• Work to complete: Render the following material again verbatim, leaving nothing out.

Start of Data provided

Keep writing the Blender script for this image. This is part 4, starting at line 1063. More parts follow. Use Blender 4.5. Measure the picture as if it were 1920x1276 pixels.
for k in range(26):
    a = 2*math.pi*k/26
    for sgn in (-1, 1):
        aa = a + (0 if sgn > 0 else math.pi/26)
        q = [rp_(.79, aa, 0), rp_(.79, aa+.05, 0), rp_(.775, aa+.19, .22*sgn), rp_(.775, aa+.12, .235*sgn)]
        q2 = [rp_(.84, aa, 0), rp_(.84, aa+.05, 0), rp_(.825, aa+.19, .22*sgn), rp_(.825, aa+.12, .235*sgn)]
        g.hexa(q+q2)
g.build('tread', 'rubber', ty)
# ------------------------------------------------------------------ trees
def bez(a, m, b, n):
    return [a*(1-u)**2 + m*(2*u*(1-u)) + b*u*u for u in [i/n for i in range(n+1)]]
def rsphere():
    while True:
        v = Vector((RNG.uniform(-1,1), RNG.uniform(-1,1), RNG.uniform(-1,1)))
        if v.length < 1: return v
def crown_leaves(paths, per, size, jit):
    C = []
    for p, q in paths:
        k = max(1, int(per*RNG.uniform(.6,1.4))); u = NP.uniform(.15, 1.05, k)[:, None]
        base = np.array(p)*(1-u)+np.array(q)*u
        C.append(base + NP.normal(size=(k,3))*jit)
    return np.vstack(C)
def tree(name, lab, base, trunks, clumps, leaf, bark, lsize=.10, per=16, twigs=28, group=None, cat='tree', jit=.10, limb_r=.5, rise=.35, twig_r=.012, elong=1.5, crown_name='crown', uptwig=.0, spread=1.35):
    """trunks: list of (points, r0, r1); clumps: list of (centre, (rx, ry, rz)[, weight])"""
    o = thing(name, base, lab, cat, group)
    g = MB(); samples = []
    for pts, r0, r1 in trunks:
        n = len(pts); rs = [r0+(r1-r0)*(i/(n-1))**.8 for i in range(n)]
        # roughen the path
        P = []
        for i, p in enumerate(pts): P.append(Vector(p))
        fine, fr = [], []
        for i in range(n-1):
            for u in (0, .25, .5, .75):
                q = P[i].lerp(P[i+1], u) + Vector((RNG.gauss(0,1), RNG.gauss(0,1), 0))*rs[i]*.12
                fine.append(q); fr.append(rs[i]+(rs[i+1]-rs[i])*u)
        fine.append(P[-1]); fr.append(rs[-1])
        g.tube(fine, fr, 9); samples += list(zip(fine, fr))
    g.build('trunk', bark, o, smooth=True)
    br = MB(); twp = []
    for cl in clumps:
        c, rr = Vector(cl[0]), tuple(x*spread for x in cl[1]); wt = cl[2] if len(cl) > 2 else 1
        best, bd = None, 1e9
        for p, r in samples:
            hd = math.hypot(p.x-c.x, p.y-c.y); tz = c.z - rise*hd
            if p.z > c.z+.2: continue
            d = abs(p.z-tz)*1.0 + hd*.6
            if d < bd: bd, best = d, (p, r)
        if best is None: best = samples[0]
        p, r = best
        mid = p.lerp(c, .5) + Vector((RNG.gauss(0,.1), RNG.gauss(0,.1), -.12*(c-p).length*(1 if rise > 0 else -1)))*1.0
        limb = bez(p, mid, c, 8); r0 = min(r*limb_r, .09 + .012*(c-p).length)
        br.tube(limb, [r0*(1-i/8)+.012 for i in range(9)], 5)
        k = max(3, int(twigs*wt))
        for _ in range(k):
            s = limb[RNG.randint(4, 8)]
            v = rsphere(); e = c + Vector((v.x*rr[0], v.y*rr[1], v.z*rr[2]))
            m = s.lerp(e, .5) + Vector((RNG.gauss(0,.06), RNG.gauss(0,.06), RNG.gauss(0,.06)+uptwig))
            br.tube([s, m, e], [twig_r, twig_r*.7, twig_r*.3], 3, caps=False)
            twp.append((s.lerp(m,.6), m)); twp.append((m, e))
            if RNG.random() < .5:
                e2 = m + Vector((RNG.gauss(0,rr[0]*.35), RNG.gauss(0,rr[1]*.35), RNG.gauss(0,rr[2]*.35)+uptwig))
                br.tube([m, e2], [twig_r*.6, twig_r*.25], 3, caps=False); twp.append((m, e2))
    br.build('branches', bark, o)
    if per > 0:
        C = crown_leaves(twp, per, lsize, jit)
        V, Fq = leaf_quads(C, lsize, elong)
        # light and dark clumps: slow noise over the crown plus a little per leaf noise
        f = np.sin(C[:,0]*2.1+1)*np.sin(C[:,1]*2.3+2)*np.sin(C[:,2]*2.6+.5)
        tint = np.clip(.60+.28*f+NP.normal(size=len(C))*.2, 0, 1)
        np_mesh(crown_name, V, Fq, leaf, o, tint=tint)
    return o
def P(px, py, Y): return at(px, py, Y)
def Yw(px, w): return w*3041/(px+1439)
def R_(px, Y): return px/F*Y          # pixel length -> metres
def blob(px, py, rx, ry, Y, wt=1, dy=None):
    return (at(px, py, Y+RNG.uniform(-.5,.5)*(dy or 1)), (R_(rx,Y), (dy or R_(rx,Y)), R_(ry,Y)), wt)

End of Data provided

• Completed task:
Keep writing the Blender script for this image. This is part 4, starting at line 1063. More parts follow. Use Blender 4.5. Measure the picture as if it were 1920x1276 pixels.
for k in range(26):
    a = 2*math.pi*k/26
    for sgn in (-1, 1):
        aa = a + (0 if sgn > 0 else math.pi/26)
        q = [rp_(.79, aa, 0), rp_(.79, aa+.05, 0), rp_(.775, aa+.19, .22*sgn), rp_(.775, aa+.12, .235*sgn)]
        q2 = [rp_(.84, aa, 0), rp_(.84, aa+.05, 0), rp_(.825, aa+.19, .22*sgn), rp_(.825, aa+.12, .235*sgn)]
        g.hexa(q+q2)
g.build('tread', 'rubber', ty)
# ------------------------------------------------------------------ trees
def bez(a, m, b, n):
    return [a*(1-u)**2 + m*(2*u*(1-u)) + b*u*u for u in [i/n for i in range(n+1)]]
def rsphere():
    while True:
        v = Vector((RNG.uniform(-1,1), RNG.uniform(-1,1), RNG.uniform(-1,1)))
        if v.length < 1: return v
def crown_leaves(paths, per, size, jit):
    C = []
    for p, q in paths:
        k = max(1, int(per*RNG.uniform(.6,1.4))); u = NP.uniform(.15, 1.05, k)[:, None]
        base = np.array(p)*(1-u)+np.array(q)*u
        C.append(base + NP.normal(size=(k,3))*jit)
    return np.vstack(C)
def tree(name, lab, base, trunks, clumps, leaf, bark, lsize=.10, per=16, twigs=28, group=None, cat='tree', jit=.10, limb_r=.5, rise=.35, twig_r=.012, elong=1.5, crown_name='crown', uptwig=.0, spread=1.35):
    """trunks: list of (points, r0, r1); clumps: list of (centre, (rx, ry, rz)[, weight])"""
    o = thing(name, base, lab, cat, group)
    g = MB(); samples = []
    for pts, r0, r1 in trunks:
        n = len(pts); rs = [r0+(r1-r0)*(i/(n-1))**.8 for i in range(n)]
        # roughen the path
        P = []
        for i, p in enumerate(pts): P.append(Vector(p))
        fine, fr = [], []
        for i in range(n-1):
            for u in (0, .25, .5, .75):
                q = P[i].lerp(P[i+1], u) + Vector((RNG.gauss(0,1), RNG.gauss(0,1), 0))*rs[i]*.12
                fine.append(q); fr.append(rs[i]+(rs[i+1]-rs[i])*u)
        fine.append(P[-1]); fr.append(rs[-1])
        g.tube(fine, fr, 9); samples += list(zip(fine, fr))
    g.build('trunk', bark, o, smooth=True)
    br = MB(); twp = []
    for cl in clumps:
        c, rr = Vector(cl[0]), tuple(x*spread for x in cl[1]); wt = cl[2] if len(cl) > 2 else 1
        best, bd = None, 1e9
        for p, r in samples:
            hd = math.hypot(p.x-c.x, p.y-c.y); tz = c.z - rise*hd
            if p.z > c.z+.2: continue
            d = abs(p.z-tz)*1.0 + hd*.6
            if d < bd: bd, best = d, (p, r)
        if best is None: best = samples[0]
        p, r = best
        mid = p.lerp(c, .5) + Vector((RNG.gauss(0,.1), RNG.gauss(0,.1), -.12*(c-p).length*(1 if rise > 0 else -1)))*1.0
        limb = bez(p, mid, c, 8); r0 = min(r*limb_r, .09 + .012*(c-p).length)
        br.tube(limb, [r0*(1-i/8)+.012 for i in range(9)], 5)
        k = max(3, int(twigs*wt))
        for _ in range(k):
            s = limb[RNG.randint(4, 8)]
            v = rsphere(); e = c + Vector((v.x*rr[0], v.y*rr[1], v.z*rr[2]))
            m = s.lerp(e, .5) + Vector((RNG.gauss(0,.06), RNG.gauss(0,.06), RNG.gauss(0,.06)+uptwig))
            br.tube([s, m, e], [twig_r, twig_r*.7, twig_r*.3], 3, caps=False)
            twp.append((s.lerp(m,.6), m)); twp.append((m, e))
            if RNG.random() < .5:
                e2 = m + Vector((RNG.gauss(0,rr[0]*.35), RNG.gauss(0,rr[1]*.35), RNG.gauss(0,rr[2]*.35)+uptwig))
                br.tube([m, e2], [twig_r*.6, twig_r*.25], 3, caps=False); twp.append((m, e2))
    br.build('branches', bark, o)
    if per > 0:
        C = crown_leaves(twp, per, lsize, jit)
        V, Fq = leaf_quads(C, lsize, elong)
        # light and dark clumps: slow noise over the crown plus a little per leaf noise
        f = np.sin(C[:,0]*2.1+1)*np.sin(C[:,1]*2.3+2)*np.sin(C[:,2]*2.6+.5)
        tint = np.clip(.60+.28*f+NP.normal(size=len(C))*.2, 0, 1)
        np_mesh(crown_name, V, Fq, leaf, o, tint=tint)
    return o
def P(px, py, Y): return at(px, py, Y)
def Yw(px, w): return w*3041/(px+1439)
def R_(px, Y): return px/F*Y          # pixel length -> metres
def blob(px, py, rx, ry, Y, wt=1, dy=None):
    return (at(px, py, Y+RNG.uniform(-.5,.5)*(dy or 1)), (R_(rx,Y), (dy or R_(rx,Y)), R_(ry,Y)), wt)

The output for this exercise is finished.